Voiceover at the start of the film explains that humans and orcs have been at war for ages.  The orc planet is dying, so they’re out to colonize new territory, which they access when their ruler, Gul’dan (Daniel Wu), uses his powers to open a magic portal.  The escaping orc clans storm in and kill everything.  One clan leader, Durotan (Toby Kebbell), is a rebel.  He questions Gul’dan’s destructive approach and suspects he may be relying on evil forces, which, of course, he is.

Orcs are invading the world of Azeroth when the leader of the humans, King Llane (Dominic Cooper), gets word of their imminent arrival.  He turns to his top warrior, commander of Azeroth’s military forces Lothar (a smoldering Travis Fimmel), and top wizard, Guardian Medivh (Ben Foster), controller of Azeroth’s magical powers.

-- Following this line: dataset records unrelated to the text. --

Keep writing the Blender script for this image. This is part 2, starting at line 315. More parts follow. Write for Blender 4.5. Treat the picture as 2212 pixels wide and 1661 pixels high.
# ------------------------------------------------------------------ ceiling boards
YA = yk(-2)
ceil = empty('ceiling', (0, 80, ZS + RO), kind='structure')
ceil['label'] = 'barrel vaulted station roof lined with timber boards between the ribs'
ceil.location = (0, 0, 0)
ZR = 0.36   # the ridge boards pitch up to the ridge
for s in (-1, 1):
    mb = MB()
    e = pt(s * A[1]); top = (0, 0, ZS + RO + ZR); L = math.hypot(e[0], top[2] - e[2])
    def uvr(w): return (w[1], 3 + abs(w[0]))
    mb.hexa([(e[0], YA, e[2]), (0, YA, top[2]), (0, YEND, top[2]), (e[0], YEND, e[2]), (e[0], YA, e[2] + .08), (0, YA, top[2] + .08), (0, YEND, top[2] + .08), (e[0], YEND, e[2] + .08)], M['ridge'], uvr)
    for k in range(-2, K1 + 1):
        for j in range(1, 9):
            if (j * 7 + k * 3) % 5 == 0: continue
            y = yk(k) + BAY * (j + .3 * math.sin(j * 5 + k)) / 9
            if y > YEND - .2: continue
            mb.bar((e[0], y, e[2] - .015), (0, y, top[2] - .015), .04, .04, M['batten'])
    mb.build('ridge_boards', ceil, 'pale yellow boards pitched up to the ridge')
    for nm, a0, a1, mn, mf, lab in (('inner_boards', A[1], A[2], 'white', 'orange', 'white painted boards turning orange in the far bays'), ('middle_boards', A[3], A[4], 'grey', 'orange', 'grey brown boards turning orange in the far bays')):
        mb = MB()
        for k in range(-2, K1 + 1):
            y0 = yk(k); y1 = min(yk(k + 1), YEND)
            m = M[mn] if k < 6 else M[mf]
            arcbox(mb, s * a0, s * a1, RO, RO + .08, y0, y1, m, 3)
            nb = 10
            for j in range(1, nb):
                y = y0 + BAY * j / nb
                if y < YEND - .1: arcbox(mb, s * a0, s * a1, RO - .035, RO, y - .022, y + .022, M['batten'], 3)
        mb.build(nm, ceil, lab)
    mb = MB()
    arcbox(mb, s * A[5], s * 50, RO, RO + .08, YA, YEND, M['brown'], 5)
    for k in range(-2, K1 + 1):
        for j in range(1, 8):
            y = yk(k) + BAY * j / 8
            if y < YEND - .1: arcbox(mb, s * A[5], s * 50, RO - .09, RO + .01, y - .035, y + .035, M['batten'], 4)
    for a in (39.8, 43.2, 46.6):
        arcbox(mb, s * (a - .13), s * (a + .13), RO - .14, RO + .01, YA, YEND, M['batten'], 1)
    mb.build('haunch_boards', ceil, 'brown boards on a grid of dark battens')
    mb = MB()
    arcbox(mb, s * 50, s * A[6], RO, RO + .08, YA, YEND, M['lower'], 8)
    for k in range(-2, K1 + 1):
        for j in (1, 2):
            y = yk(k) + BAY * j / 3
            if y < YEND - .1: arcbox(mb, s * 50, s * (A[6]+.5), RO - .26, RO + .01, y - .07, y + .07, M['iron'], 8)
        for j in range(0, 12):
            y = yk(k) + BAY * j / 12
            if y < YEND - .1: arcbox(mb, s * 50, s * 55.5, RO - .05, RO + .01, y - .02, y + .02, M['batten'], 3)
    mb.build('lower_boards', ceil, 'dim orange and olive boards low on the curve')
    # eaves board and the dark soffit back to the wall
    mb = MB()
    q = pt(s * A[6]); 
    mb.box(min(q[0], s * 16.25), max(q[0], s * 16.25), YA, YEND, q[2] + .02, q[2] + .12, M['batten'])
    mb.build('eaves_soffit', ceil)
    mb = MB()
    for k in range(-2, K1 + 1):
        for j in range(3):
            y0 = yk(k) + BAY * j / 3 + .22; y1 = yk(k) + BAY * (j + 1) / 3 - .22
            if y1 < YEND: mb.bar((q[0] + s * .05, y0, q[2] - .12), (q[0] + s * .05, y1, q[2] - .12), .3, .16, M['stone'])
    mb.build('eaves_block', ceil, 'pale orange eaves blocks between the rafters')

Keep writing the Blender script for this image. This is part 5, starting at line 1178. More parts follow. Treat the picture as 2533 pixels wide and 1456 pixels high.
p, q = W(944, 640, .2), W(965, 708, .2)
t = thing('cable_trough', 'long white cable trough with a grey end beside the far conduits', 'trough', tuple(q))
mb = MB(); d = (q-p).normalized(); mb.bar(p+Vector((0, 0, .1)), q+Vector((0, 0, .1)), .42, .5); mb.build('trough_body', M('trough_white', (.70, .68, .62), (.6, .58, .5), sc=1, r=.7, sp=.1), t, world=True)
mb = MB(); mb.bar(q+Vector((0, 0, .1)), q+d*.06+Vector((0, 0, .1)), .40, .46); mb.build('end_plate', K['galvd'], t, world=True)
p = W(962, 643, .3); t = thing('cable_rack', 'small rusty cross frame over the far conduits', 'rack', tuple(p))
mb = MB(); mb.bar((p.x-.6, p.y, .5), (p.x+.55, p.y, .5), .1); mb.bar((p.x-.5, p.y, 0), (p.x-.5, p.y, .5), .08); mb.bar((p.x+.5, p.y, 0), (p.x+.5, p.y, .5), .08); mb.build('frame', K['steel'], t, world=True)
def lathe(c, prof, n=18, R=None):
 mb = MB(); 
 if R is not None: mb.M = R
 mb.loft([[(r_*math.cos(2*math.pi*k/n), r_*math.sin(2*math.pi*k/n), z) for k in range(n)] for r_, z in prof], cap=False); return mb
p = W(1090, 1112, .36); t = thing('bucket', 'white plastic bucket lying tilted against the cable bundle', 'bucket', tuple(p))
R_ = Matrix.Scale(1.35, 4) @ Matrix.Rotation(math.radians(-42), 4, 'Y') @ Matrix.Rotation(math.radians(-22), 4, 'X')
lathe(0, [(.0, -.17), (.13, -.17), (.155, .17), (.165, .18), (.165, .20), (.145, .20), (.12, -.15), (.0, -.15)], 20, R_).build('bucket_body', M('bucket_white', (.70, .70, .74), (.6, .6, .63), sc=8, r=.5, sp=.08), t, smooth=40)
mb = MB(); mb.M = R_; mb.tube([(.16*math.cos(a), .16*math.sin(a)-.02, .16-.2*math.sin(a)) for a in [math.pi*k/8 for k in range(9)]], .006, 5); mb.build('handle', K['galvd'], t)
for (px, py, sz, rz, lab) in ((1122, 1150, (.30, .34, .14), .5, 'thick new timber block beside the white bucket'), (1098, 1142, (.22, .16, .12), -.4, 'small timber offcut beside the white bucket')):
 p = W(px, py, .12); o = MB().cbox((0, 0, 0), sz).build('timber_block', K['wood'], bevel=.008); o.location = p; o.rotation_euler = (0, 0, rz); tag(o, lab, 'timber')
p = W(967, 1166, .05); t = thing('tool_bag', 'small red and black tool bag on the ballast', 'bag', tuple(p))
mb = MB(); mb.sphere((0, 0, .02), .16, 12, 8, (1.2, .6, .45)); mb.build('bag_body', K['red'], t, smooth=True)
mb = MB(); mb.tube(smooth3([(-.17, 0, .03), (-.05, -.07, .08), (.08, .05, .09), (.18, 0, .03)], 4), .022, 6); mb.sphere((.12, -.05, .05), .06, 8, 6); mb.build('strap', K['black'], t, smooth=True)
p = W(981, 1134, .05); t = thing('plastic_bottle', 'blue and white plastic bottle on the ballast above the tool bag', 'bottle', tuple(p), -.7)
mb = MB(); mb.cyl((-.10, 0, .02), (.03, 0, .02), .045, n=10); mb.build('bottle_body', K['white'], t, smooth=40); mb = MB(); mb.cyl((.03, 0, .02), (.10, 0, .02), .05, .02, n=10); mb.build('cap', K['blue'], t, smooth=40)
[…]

They capture an orc-human hybrid, Garona (Paula Patton wearing disturbing prosthetic teeth), who serves as a bridge between the two species — and instantly catches Lothar’s romantic eye.

Meanwhile, young magician Khadgar (Ben Schnetzer) endears himself to the operation when he discovers evidence of an evil force lurking in the human kingdom.

Containing this powerful energy is ultimately the theme of film, as it is of so many fantasy, superhero and sci-fi stories.  It’s like the Force or the Ring or the Infinity Gauntlet or the Allspark.  Only the force in “Warcraft,” called “the fell,” is purely wicked, so evil it can consume the good — perhaps an allusion to Biblical notions of “the fall.”

The “Warcraft” mythology is extensive and rich, as it would have to be to sustain five video games and a series of novels.  That’s a lot of lore to pack into one movie, though this film is clearly set up for a sequel should the audience demand it.

Without the franchise backstory, “Warcraft” is a big-budget fantasy-action film with lots of large-scale, epic fight scenes between Mr. Olympia-sized aliens and regular humans.  When an orc throws a horse at one point, it’s almost more painful than when a character dies, since the moviegoer’s connection with the characters is so superficial.

As escapist summer fare, “Warcraft” works because the action is ample and the orcs look cool, with pierced tusks and spiked armor evoking a “Mad Max” aesthetic, even if it isn’t always easy to tell them apart.

“Warcraft,” a Legendary Pictures release, is rated PG-13 by the Motion Picture Association of America for “extended sequences of intense fantasy violence.”  Running time: 123 minutes.  Two stars out of four.